### Task instructions
Would you transcribe the whole listing exactly, minus its pictures?
** start of Source material **
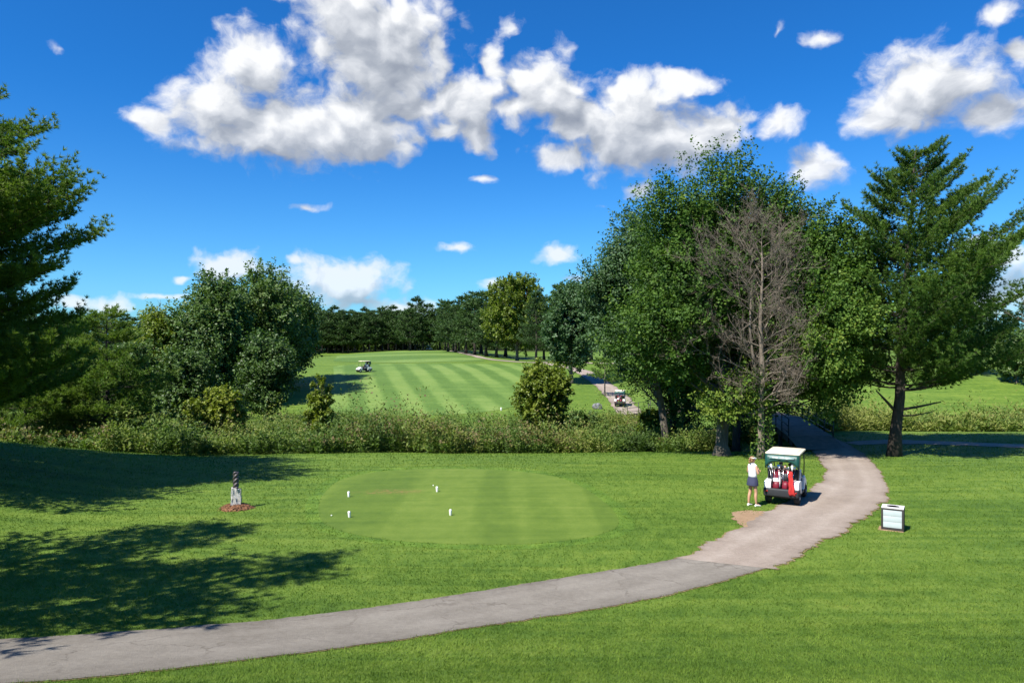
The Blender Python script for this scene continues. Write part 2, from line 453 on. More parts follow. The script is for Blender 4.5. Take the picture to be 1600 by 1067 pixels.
def blob(name, outline, off, mat, label, rings=30, jit=0, n=240, seed=3, kind='structure'):
    P = np.asarray(list(outline) + [outline[0]], float)
    d = np.r_[0, np.cumsum(np.linalg.norm(np.diff(P, axis=0), axis=1))]; t = np.linspace(0, d[-1], n, endpoint=False)
    Q = np.stack([np.interp(t, d, P[:, 0]), np.interp(t, d, P[:, 1])], -1)
    w = n // 40
    for _ in range(2):
        K = np.concatenate([Q[-w:], Q, Q[:w]]); Q = np.stack([np.convolve(K[:, j], np.ones(2 * w + 1) / (2 * w + 1), 'valid') for j in (0, 1)], -1)
    c = Q.mean(0)
    if jit:
        an = np.linspace(0, 2 * np.pi, n, endpoint=False)
        j = (fbm(np.cos(an) * 3 + 9, np.sin(an) * 3 + 9, seed, 5) - .5) * 2 * jit
        v = Q - c; Q = Q + v / np.linalg.norm(v, axis=1)[:, None] * j[:, None]
    s = np.linspace(.0, 1, rings + 1)[1:]
    P = c + (Q - c)[None] * s[:, None, None]
    P = np.concatenate([c[None], P.reshape(-1, 2)])
    V = np.concatenate([P, (H(P[:, 0], P[:, 1]) + off)[:, None]], -1)
    k = np.arange(n); k2 = (k + 1) % n
    tri = np.stack([np.zeros(n, int), 1 + k, 1 + k2], -1)
    r = np.arange(rings - 1)[:, None] * n + 1
    qd = np.stack([r + k, r + n + k, r + n + k2, r + k2], -1).reshape(-1, 4)
    o = npmesh(name, V, [tri, qd], mat, smooth=True); tag(o, label, kind=kind); return Q

def pxs(L): return [at(*p) for p in L]
UP = [(0, 1000), (150, 990), (390, 972), (600, 948), (760, 922), (900, 900), (1062, 873)]
LO = [(60, 1068), (220, 1050), (430, 1027), (690, 988), (860, 962), (1010, 938), (1200, 888)]
u = pxs(UP); l = pxs(LO)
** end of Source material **
### Result for this exercise
The Blender Python script for this scene continues. Write part 2, from line 453 on. More parts follow. The script is for Blender 4.5. Take the picture to be 1600 by 1067 pixels.
def blob(name, outline, off, mat, label, rings=30, jit=0, n=240, seed=3, kind='structure'):
    P = np.asarray(list(outline) + [outline[0]], float)
    d = np.r_[0, np.cumsum(np.linalg.norm(np.diff(P, axis=0), axis=1))]; t = np.linspace(0, d[-1], n, endpoint=False)
    Q = np.stack([np.interp(t, d, P[:, 0]), np.interp(t, d, P[:, 1])], -1)
    w = n // 40
    for _ in range(2):
        K = np.concatenate([Q[-w:], Q, Q[:w]]); Q = np.stack([np.convolve(K[:, j], np.ones(2 * w + 1) / (2 * w + 1), 'valid') for j in (0, 1)], -1)
    c = Q.mean(0)
    if jit:
        an = np.linspace(0, 2 * np.pi, n, endpoint=False)
        j = (fbm(np.cos(an) * 3 + 9, np.sin(an) * 3 + 9, seed, 5) - .5) * 2 * jit
        v = Q - c; Q = Q + v / np.linalg.norm(v, axis=1)[:, None] * j[:, None]
    s = np.linspace(.0, 1, rings + 1)[1:]
    P = c + (Q - c)[None] * s[:, None, None]
    P = np.concatenate([c[None], P.reshape(-1, 2)])
    V = np.concatenate([P, (H(P[:, 0], P[:, 1]) + off)[:, None]], -1)
    k = np.arange(n); k2 = (k + 1) % n
    tri = np.stack([np.zeros(n, int), 1 + k, 1 + k2], -1)
    r = np.arange(rings - 1)[:, None] * n + 1
    qd = np.stack([r + k, r + n + k, r + n + k2, r + k2], -1).reshape(-1, 4)
    o = npmesh(name, V, [tri, qd], mat, smooth=True); tag(o, label, kind=kind); return Q

def pxs(L): return [at(*p) for p in L]
UP = [(0, 1000), (150, 990), (390, 972), (600, 948), (760, 922), (900, 900), (1062, 873)]
LO = [(60, 1068), (220, 1050), (430, 1027), (690, 988), (860, 962), (1010, 938), (1200, 888)]
u = pxs(UP); l = pxs(LO)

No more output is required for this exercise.